Below is the data. Give it again, complete and exact.

## start

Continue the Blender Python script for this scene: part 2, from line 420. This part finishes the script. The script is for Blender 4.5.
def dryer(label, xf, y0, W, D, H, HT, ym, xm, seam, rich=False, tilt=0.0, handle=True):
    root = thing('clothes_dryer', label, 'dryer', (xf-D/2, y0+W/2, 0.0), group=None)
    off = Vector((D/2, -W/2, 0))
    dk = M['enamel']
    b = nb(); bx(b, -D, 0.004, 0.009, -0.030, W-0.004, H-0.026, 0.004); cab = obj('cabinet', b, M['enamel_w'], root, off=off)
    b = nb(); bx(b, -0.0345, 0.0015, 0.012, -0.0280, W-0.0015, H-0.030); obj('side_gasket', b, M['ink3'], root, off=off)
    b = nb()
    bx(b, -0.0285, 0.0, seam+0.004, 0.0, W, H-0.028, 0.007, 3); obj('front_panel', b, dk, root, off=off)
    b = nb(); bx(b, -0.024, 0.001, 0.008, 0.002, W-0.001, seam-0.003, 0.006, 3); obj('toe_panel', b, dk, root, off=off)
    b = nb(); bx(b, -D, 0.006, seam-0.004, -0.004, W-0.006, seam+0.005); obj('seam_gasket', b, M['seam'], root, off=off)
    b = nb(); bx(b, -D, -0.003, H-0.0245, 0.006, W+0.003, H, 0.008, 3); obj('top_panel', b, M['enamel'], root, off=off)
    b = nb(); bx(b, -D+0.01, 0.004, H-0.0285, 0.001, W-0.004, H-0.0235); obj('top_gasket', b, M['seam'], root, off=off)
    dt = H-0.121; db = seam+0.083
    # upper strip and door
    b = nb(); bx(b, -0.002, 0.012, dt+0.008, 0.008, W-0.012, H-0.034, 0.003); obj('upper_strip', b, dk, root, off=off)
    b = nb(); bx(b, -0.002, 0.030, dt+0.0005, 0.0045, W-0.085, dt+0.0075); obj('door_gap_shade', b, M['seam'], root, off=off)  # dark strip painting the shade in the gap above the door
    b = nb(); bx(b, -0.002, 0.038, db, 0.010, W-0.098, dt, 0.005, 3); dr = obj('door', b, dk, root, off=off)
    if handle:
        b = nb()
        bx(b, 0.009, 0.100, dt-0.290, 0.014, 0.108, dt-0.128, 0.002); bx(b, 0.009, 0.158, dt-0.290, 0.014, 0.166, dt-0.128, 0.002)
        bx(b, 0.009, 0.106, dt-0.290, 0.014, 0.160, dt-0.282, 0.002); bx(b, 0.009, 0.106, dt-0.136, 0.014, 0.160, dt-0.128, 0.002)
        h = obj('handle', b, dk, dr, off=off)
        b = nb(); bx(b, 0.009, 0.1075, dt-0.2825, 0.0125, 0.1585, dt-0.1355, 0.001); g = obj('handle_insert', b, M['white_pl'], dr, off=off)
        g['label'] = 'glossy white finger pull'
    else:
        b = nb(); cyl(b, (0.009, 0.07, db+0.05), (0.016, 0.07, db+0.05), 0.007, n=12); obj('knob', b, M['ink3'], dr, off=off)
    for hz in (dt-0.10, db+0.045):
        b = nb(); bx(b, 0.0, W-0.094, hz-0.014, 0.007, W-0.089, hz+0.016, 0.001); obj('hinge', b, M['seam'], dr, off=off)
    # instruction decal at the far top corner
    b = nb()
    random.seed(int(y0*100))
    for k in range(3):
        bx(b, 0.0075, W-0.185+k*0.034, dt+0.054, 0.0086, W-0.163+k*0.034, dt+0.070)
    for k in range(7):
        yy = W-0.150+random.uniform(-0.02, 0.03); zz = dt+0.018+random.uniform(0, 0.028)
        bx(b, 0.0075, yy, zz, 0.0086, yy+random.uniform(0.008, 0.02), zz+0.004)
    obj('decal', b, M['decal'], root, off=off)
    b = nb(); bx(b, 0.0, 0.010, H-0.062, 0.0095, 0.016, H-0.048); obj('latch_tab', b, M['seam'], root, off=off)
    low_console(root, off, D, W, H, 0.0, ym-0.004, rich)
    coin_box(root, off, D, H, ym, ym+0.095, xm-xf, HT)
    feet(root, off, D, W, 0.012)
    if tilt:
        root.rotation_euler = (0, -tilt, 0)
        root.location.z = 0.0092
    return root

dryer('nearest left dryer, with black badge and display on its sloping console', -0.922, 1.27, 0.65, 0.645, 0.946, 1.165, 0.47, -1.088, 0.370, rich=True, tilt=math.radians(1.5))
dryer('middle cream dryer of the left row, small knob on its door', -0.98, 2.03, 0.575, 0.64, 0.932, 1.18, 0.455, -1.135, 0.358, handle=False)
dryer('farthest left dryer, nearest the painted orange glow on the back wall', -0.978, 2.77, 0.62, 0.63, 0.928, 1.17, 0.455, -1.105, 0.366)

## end

#### [ANSWER IN FULL]
Continue the Blender Python script for this scene: part 2, from line 420. This part finishes the script. The script is for Blender 4.5.
def dryer(label, xf, y0, W, D, H, HT, ym, xm, seam, rich=False, tilt=0.0, handle=True):
    root = thing('clothes_dryer', label, 'dryer', (xf-D/2, y0+W/2, 0.0), group=None)
    off = Vector((D/2, -W/2, 0))
    dk = M['enamel']
    b = nb(); bx(b, -D, 0.004, 0.009, -0.030, W-0.004, H-0.026, 0.004); cab = obj('cabinet', b, M['enamel_w'], root, off=off)
    b = nb(); bx(b, -0.0345, 0.0015, 0.012, -0.0280, W-0.0015, H-0.030); obj('side_gasket', b, M['ink3'], root, off=off)
    b = nb()
    bx(b, -0.0285, 0.0, seam+0.004, 0.0, W, H-0.028, 0.007, 3); obj('front_panel', b, dk, root, off=off)
    b = nb(); bx(b, -0.024, 0.001, 0.008, 0.002, W-0.001, seam-0.003, 0.006, 3); obj('toe_panel', b, dk, root, off=off)
    b = nb(); bx(b, -D, 0.006, seam-0.004, -0.004, W-0.006, seam+0.005); obj('seam_gasket', b, M['seam'], root, off=off)
    b = nb(); bx(b, -D, -0.003, H-0.0245, 0.006, W+0.003, H, 0.008, 3); obj('top_panel', b, M['enamel'], root, off=off)
    b = nb(); bx(b, -D+0.01, 0.004, H-0.0285, 0.001, W-0.004, H-0.0235); obj('top_gasket', b, M['seam'], root, off=off)
    dt = H-0.121; db = seam+0.083
    # upper strip and door
    b = nb(); bx(b, -0.002, 0.012, dt+0.008, 0.008, W-0.012, H-0.034, 0.003); obj('upper_strip', b, dk, root, off=off)
    b = nb(); bx(b, -0.002, 0.030, dt+0.0005, 0.0045, W-0.085, dt+0.0075); obj('door_gap_shade', b, M['seam'], root, off=off)  # dark strip painting the shade in the gap above the door
    b = nb(); bx(b, -0.002, 0.038, db, 0.010, W-0.098, dt, 0.005, 3); dr = obj('door', b, dk, root, off=off)
    if handle:
        b = nb()
        bx(b, 0.009, 0.100, dt-0.290, 0.014, 0.108, dt-0.128, 0.002); bx(b, 0.009, 0.158, dt-0.290, 0.014, 0.166, dt-0.128, 0.002)
        bx(b, 0.009, 0.106, dt-0.290, 0.014, 0.160, dt-0.282, 0.002); bx(b, 0.009, 0.106, dt-0.136, 0.014, 0.160, dt-0.128, 0.002)
        h = obj('handle', b, dk, dr, off=off)
        b = nb(); bx(b, 0.009, 0.1075, dt-0.2825, 0.0125, 0.1585, dt-0.1355, 0.001); g = obj('handle_insert', b, M['white_pl'], dr, off=off)
        g['label'] = 'glossy white finger pull'
    else:
        b = nb(); cyl(b, (0.009, 0.07, db+0.05), (0.016, 0.07, db+0.05), 0.007, n=12); obj('knob', b, M['ink3'], dr, off=off)
    for hz in (dt-0.10, db+0.045):
        b = nb(); bx(b, 0.0, W-0.094, hz-0.014, 0.007, W-0.089, hz+0.016, 0.001); obj('hinge', b, M['seam'], dr, off=off)
    # instruction decal at the far top corner
    b = nb()
    random.seed(int(y0*100))
    for k in range(3):
        bx(b, 0.0075, W-0.185+k*0.034, dt+0.054, 0.0086, W-0.163+k*0.034, dt+0.070)
    for k in range(7):
        yy = W-0.150+random.uniform(-0.02, 0.03); zz = dt+0.018+random.uniform(0, 0.028)
        bx(b, 0.0075, yy, zz, 0.0086, yy+random.uniform(0.008, 0.02), zz+0.004)
    obj('decal', b, M['decal'], root, off=off)
    b = nb(); bx(b, 0.0, 0.010, H-0.062, 0.0095, 0.016, H-0.048); obj('latch_tab', b, M['seam'], root, off=off)
    low_console(root, off, D, W, H, 0.0, ym-0.004, rich)
    coin_box(root, off, D, H, ym, ym+0.095, xm-xf, HT)
    feet(root, off, D, W, 0.012)
    if tilt:
        root.rotation_euler = (0, -tilt, 0)
        root.location.z = 0.0092
    return root

dryer('nearest left dryer, with black badge and display on its sloping console', -0.922, 1.27, 0.65, 0.645, 0.946, 1.165, 0.47, -1.088, 0.370, rich=True, tilt=math.radians(1.5))
dryer('middle cream dryer of the left row, small knob on its door', -0.98, 2.03, 0.575, 0.64, 0.932, 1.18, 0.455, -1.135, 0.358, handle=False)
dryer('farthest left dryer, nearest the painted orange glow on the back wall', -0.978, 2.77, 0.62, 0.63, 0.928, 1.17, 0.455, -1.105, 0.366)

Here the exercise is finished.